Jesus proceeds to call Philip and Nathanael, and in conversation with Jesus, Nathanael again declares Jesus to be “the son of God; you are the king of Israel” (again, in line with John the Baptist’s broadcast message and expectation of the Jews). Jesus’s response is totally unorthodox, and not the kind of response that a simple Messiah will give.

Very truly I tell you, you will see ‘heaven open, and the angels of God ascending and descending on’ the Son of Man” (Jn 1:50)

Here, Jesus is quoting Gen 28:12, where Jacob had a dream of a ladder between heaven and earth and angels climbing up and down that ladder. What did Jacob do when he woke up? He surmised that “Surely, the Lord is in this place, and I was not aware of it” (Gen 28:17), and so builds an alter and sacrifices to Yahweh on it, calling the place Bethel aka. house of God.

What has such a weird response got to do with being a Messiah? Not much, unless Jesus is trying to say that he is more than just a Messiah – the he is the actual temple of God walking about on this earth. It is not surprising then that in the chapter immediately following this conversation (Jn 2), Jesus overturns the tables of the money-changers and calls down judgement upon the temple of Jerusalem – because he Jesus was now the temple. It is not surprising also that it had to take his resurrection before the disciples made sense of this link (Jn 2:22, quoted above). At worst a Messiah may call for cleansing and re-dedication of the temple like Solomon did in 1 Ki 7 or like Judas Maccabeus did a few centuries before Jesus. But no right thinking Messiah would call for the destruction of the temple and claim they were the replacement of it. That is political suicide, as it turned out to be.

Observations

The above test cases point out some important things that modern readers of the New Testament, especially the Gospels need to pay attention to.

  1. The centuries old accusation that the 1st century Jews should have all believed Jesus’s message if they were actually minded to just because Jesus “fulfilled Old Testament prophecy” is a very simplistic accusation that we need to lay to rest sooner than later. Jesus fulfilled prophecy in his own way because he had a mission that stretched beyond simply being a political Messiah and saviour of the world. If we are quick to judge the Jews, maybe its because we ourselves are busy wearing the same unifocal spectacles that 1st century Jews wore when reading scripture – perhaps ours being the spectacles of dogmatism.

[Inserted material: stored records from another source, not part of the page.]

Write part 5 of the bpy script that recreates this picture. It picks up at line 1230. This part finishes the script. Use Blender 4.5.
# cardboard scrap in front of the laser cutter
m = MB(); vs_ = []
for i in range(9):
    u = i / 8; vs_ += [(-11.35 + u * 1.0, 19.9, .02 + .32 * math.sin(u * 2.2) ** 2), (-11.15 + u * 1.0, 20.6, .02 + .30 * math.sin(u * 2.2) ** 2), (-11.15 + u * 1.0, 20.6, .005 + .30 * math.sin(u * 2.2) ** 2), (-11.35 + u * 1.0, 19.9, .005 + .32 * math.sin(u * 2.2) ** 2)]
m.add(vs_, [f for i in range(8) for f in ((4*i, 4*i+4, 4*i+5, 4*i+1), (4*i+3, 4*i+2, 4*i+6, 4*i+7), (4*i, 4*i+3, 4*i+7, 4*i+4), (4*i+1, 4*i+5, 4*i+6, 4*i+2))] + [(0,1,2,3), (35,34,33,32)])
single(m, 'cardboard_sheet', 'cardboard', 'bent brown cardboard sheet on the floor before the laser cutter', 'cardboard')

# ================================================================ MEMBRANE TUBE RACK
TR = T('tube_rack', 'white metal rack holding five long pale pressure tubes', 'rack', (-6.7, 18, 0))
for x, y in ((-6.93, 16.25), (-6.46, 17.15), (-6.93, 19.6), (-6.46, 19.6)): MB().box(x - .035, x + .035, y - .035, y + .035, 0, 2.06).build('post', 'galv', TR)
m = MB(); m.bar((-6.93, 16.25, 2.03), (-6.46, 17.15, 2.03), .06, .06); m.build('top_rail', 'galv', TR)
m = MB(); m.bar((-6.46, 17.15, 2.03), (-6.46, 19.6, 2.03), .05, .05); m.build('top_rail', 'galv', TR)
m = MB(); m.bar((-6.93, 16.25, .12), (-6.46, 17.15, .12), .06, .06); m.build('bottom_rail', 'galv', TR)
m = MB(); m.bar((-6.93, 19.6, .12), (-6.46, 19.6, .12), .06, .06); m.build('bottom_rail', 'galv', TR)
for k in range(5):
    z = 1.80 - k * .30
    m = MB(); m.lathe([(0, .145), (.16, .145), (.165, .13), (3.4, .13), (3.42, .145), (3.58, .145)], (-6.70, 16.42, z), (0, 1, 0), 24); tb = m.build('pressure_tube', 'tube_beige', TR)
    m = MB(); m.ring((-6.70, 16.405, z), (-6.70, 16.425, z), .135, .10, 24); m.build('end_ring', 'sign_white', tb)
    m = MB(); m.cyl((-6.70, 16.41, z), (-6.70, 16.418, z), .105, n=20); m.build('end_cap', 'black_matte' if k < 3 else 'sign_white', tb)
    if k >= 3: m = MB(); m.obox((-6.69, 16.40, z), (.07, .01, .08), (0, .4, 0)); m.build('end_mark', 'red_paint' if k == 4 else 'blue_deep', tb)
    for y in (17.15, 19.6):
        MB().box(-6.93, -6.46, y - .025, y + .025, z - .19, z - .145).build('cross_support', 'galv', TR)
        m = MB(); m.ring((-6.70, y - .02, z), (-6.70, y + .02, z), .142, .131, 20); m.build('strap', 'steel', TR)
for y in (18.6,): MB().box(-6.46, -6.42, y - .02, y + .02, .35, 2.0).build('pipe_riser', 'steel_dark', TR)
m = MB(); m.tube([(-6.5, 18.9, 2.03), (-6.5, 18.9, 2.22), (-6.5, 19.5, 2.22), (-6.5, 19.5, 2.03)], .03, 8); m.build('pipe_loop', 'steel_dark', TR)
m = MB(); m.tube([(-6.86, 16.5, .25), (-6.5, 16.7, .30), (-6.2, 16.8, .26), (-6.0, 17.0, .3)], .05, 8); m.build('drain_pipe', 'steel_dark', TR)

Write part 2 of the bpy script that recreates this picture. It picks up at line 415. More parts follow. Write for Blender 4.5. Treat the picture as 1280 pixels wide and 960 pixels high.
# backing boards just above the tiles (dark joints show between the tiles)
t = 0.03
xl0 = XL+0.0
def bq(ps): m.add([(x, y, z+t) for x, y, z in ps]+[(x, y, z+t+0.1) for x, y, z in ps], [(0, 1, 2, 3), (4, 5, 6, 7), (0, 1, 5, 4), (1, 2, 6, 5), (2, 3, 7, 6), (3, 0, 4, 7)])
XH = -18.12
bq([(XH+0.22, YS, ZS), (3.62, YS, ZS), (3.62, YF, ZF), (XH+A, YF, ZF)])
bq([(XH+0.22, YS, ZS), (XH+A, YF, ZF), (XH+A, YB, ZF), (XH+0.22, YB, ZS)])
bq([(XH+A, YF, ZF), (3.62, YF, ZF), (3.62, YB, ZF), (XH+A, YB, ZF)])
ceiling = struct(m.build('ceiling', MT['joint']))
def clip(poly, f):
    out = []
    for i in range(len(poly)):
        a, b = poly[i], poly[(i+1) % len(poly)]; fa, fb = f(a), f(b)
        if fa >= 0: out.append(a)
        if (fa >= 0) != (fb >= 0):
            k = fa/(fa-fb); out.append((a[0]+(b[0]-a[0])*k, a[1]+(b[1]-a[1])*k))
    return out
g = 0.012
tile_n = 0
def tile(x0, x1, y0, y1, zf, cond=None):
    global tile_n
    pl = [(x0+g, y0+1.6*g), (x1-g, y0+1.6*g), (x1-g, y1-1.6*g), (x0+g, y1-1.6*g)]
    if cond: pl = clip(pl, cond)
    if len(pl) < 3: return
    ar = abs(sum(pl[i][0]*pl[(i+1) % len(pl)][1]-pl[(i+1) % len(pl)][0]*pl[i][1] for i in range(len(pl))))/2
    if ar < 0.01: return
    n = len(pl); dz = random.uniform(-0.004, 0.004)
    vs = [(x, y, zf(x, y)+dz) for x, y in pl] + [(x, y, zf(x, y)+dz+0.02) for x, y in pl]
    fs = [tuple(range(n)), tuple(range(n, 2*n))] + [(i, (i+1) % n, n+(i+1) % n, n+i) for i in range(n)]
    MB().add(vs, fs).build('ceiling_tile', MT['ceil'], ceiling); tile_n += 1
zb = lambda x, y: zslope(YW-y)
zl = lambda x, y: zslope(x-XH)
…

  2. Modern Christians need to shed their pious posture of thinking that they would have fared much better than 1st century Jews in terms of believing in Jesus. If Jesus’ own disciples needed the resurrection AND the Holy Spirit before it clicked what Jesus was about, maybe we need to be a bit more humble and acknowledge that many in our day will not recognize Jesus when he shows up as he did in the 1st century Judea. Incidentally, Jackson Wu just blogged last week on developing empathy so we can understand the failures of others and not repeat them, and he expresses my feeling on this issue much better than I could have put it here.

  3. Peter’s accusation that the Jews killed Jesus (Ac 2:23) is a legitimate accusation, but should not be used to prevent us from digging into the history and understanding the complexity of events surrounding Jesus’s ministry and the “fulfillment of prophecy”. Such language is normal throughout the New Testament and is a form “corporate solidarity” (thank you to Bruxy Cavey for this one). A simple example is a President or King deciding to go to war. It doesn’t matter if we participated in it ourselves, but we as citizens of that nation headed by the king/President are deemed guilty of whatever excesses happened during the war. I’ve been around enough Germans to know how this guilt works in regards to Hitler’s atrocities in World War 2, especially amongst the generation during and immediately after that war.

  4. If we are going to be a people who understand Jesus’s behaviour in the Gospels properly, as well as the Evangelist’s usage of Old Testament, or Paul’s statements of “according to Scriptures”, we need to do better than simply quoting proof-texts from the Old Testament. Here are two warnings from Richard Hays on this matter.

    What would it mean to undertake the task of reading Scripture along with the Evangelists? First of all, it would mean cultivating a deep knowledge of the OT texts, getting these texts into our blood and bones” (pp 103).

    Scripture was not merely a repository of ancient writings containing important laws or ideas or images; rather it traced out a coherent line that stretched out from creation, through the election of Israel, to the telos of God’s redemption of the world … One implication of this is that a Gospel-shaped hermeneutic will pay primary attention to the large narrative arcs and patterns in the OT, rather than treating Scripture chiefly as a source of oracles, proof texts, or halakhic regulations” (pp 105).

Conclusion

In conclusion, there’s a reason why I can’t wait for the release of Hays latest work “Echoes of Scripture in the Gospels”, (coming out in a few days from now) where he applies “figural reading”  beyond just the divinity of Jesus, but widens it to other major themes that the Evangelists were trying to communicate about him. The amount of lessons to be learnt in this small, 108 page “Reading Backwards” is belied by its size. Thank God for the likes of Richard B. Hays, and may his tribe increase. I pray that knowledge like his spread into the church and teaches modern Christians a little bit more humility, empathy and “appropriate” love for the Old Testament as we read the bible and see the Jesus who is prefigured in all of it, not just in places quoted by the Evangelists and other NT writers as “fulfilling prophecy”.